Exactly repeat the full listing that follows.

◆ Given information
▼
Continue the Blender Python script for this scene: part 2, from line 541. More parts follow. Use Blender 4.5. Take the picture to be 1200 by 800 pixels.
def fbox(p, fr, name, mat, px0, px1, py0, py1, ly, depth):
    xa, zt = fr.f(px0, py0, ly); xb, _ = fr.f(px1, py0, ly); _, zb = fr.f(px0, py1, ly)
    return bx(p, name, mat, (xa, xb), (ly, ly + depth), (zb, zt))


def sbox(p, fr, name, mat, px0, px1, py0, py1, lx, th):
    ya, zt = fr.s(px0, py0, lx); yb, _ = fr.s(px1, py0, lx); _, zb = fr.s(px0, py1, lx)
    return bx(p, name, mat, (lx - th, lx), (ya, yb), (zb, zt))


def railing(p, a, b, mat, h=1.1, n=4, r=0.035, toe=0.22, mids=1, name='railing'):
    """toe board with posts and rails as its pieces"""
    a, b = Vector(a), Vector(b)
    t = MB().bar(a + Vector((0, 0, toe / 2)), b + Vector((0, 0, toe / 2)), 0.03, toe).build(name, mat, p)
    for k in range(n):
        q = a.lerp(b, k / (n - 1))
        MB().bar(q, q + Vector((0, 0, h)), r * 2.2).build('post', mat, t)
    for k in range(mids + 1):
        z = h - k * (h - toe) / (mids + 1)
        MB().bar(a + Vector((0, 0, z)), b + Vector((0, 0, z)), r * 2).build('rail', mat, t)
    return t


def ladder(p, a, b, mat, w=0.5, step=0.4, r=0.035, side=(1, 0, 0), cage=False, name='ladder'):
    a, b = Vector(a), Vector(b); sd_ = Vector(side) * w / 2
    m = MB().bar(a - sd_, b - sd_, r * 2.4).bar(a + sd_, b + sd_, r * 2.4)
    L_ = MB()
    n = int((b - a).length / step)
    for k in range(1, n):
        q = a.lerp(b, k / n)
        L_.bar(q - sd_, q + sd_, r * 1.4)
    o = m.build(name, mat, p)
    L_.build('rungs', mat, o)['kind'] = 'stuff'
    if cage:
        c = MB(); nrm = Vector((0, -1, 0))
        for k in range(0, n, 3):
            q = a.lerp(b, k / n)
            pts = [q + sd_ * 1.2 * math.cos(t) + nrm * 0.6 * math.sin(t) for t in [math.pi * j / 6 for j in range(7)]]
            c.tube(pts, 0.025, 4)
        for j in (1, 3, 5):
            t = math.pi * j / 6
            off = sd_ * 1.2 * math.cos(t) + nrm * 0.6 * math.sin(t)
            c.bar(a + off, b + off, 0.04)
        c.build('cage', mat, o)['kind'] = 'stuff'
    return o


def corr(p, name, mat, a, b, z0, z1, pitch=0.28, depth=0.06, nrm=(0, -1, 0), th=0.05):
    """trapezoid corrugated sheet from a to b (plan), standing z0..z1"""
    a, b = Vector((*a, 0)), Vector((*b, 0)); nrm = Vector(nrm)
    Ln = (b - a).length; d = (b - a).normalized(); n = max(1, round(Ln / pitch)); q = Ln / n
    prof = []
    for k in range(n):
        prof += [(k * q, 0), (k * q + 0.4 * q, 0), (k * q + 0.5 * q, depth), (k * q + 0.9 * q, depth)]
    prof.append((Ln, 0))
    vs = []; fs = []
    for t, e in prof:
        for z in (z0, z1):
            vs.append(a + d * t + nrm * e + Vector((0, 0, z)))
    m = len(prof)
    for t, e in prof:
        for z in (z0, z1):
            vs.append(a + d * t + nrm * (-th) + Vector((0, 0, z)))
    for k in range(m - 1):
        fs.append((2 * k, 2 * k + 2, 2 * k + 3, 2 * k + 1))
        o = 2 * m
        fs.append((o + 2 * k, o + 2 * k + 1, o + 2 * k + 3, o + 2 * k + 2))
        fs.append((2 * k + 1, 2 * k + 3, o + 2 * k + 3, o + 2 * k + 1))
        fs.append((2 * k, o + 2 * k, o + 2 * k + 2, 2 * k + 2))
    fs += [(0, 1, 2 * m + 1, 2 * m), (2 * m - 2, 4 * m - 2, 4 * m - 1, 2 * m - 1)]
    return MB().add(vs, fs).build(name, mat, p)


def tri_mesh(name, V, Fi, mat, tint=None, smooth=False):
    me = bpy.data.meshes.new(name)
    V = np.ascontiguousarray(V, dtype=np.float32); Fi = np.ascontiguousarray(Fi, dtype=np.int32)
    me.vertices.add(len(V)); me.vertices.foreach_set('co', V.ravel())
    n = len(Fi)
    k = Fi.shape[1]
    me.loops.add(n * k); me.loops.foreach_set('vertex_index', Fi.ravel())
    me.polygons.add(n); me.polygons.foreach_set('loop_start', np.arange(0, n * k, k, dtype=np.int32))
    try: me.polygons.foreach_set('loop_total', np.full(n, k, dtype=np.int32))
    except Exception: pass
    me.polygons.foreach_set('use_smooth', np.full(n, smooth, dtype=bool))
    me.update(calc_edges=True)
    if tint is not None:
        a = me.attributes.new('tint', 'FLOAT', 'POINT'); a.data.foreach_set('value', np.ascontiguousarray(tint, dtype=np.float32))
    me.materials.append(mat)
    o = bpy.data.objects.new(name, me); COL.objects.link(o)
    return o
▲
◆ Output below
Continue the Blender Python script for this scene: part 2, from line 541. More parts follow. Use Blender 4.5. Take the picture to be 1200 by 800 pixels.
def fbox(p, fr, name, mat, px0, px1, py0, py1, ly, depth):
    xa, zt = fr.f(px0, py0, ly); xb, _ = fr.f(px1, py0, ly); _, zb = fr.f(px0, py1, ly)
    return bx(p, name, mat, (xa, xb), (ly, ly + depth), (zb, zt))


def sbox(p, fr, name, mat, px0, px1, py0, py1, lx, th):
    ya, zt = fr.s(px0, py0, lx); yb, _ = fr.s(px1, py0, lx); _, zb = fr.s(px0, py1, lx)
    return bx(p, name, mat, (lx - th, lx), (ya, yb), (zb, zt))


def railing(p, a, b, mat, h=1.1, n=4, r=0.035, toe=0.22, mids=1, name='railing'):
    """toe board with posts and rails as its pieces"""
    a, b = Vector(a), Vector(b)
    t = MB().bar(a + Vector((0, 0, toe / 2)), b + Vector((0, 0, toe / 2)), 0.03, toe).build(name, mat, p)
    for k in range(n):
        q = a.lerp(b, k / (n - 1))
        MB().bar(q, q + Vector((0, 0, h)), r * 2.2).build('post', mat, t)
    for k in range(mids + 1):
        z = h - k * (h - toe) / (mids + 1)
        MB().bar(a + Vector((0, 0, z)), b + Vector((0, 0, z)), r * 2).build('rail', mat, t)
    return t


def ladder(p, a, b, mat, w=0.5, step=0.4, r=0.035, side=(1, 0, 0), cage=False, name='ladder'):
    a, b = Vector(a), Vector(b); sd_ = Vector(side) * w / 2
    m = MB().bar(a - sd_, b - sd_, r * 2.4).bar(a + sd_, b + sd_, r * 2.4)
    L_ = MB()
    n = int((b - a).length / step)
    for k in range(1, n):
        q = a.lerp(b, k / n)
        L_.bar(q - sd_, q + sd_, r * 1.4)
    o = m.build(name, mat, p)
    L_.build('rungs', mat, o)['kind'] = 'stuff'
    if cage:
        c = MB(); nrm = Vector((0, -1, 0))
        for k in range(0, n, 3):
            q = a.lerp(b, k / n)
            pts = [q + sd_ * 1.2 * math.cos(t) + nrm * 0.6 * math.sin(t) for t in [math.pi * j / 6 for j in range(7)]]
            c.tube(pts, 0.025, 4)
        for j in (1, 3, 5):
            t = math.pi * j / 6
            off = sd_ * 1.2 * math.cos(t) + nrm * 0.6 * math.sin(t)
            c.bar(a + off, b + off, 0.04)
        c.build('cage', mat, o)['kind'] = 'stuff'
    return o


def corr(p, name, mat, a, b, z0, z1, pitch=0.28, depth=0.06, nrm=(0, -1, 0), th=0.05):
    """trapezoid corrugated sheet from a to b (plan), standing z0..z1"""
    a, b = Vector((*a, 0)), Vector((*b, 0)); nrm = Vector(nrm)
    Ln = (b - a).length; d = (b - a).normalized(); n = max(1, round(Ln / pitch)); q = Ln / n
    prof = []
    for k in range(n):
        prof += [(k * q, 0), (k * q + 0.4 * q, 0), (k * q + 0.5 * q, depth), (k * q + 0.9 * q, depth)]
    prof.append((Ln, 0))
    vs = []; fs = []
    for t, e in prof:
        for z in (z0, z1):
            vs.append(a + d * t + nrm * e + Vector((0, 0, z)))
    m = len(prof)
    for t, e in prof:
        for z in (z0, z1):
            vs.append(a + d * t + nrm * (-th) + Vector((0, 0, z)))
    for k in range(m - 1):
        fs.append((2 * k, 2 * k + 2, 2 * k + 3, 2 * k + 1))
        o = 2 * m
        fs.append((o + 2 * k, o + 2 * k + 1, o + 2 * k + 3, o + 2 * k + 2))
        fs.append((2 * k + 1, 2 * k + 3, o + 2 * k + 3, o + 2 * k + 1))
        fs.append((2 * k, o + 2 * k, o + 2 * k + 2, 2 * k + 2))
    fs += [(0, 1, 2 * m + 1, 2 * m), (2 * m - 2, 4 * m - 2, 4 * m - 1, 2 * m - 1)]
    return MB().add(vs, fs).build(name, mat, p)


def tri_mesh(name, V, Fi, mat, tint=None, smooth=False):
    me = bpy.data.meshes.new(name)
    V = np.ascontiguousarray(V, dtype=np.float32); Fi = np.ascontiguousarray(Fi, dtype=np.int32)
    me.vertices.add(len(V)); me.vertices.foreach_set('co', V.ravel())
    n = len(Fi)
    k = Fi.shape[1]
    me.loops.add(n * k); me.loops.foreach_set('vertex_index', Fi.ravel())
    me.polygons.add(n); me.polygons.foreach_set('loop_start', np.arange(0, n * k, k, dtype=np.int32))
    try: me.polygons.foreach_set('loop_total', np.full(n, k, dtype=np.int32))
    except Exception: pass
    me.polygons.foreach_set('use_smooth', np.full(n, smooth, dtype=bool))
    me.update(calc_edges=True)
    if tint is not None:
        a = me.attributes.new('tint', 'FLOAT', 'POINT'); a.data.foreach_set('value', np.ascontiguousarray(tint, dtype=np.float32))
    me.materials.append(mat)
    o = bpy.data.objects.new(name, me); COL.objects.link(o)
    return o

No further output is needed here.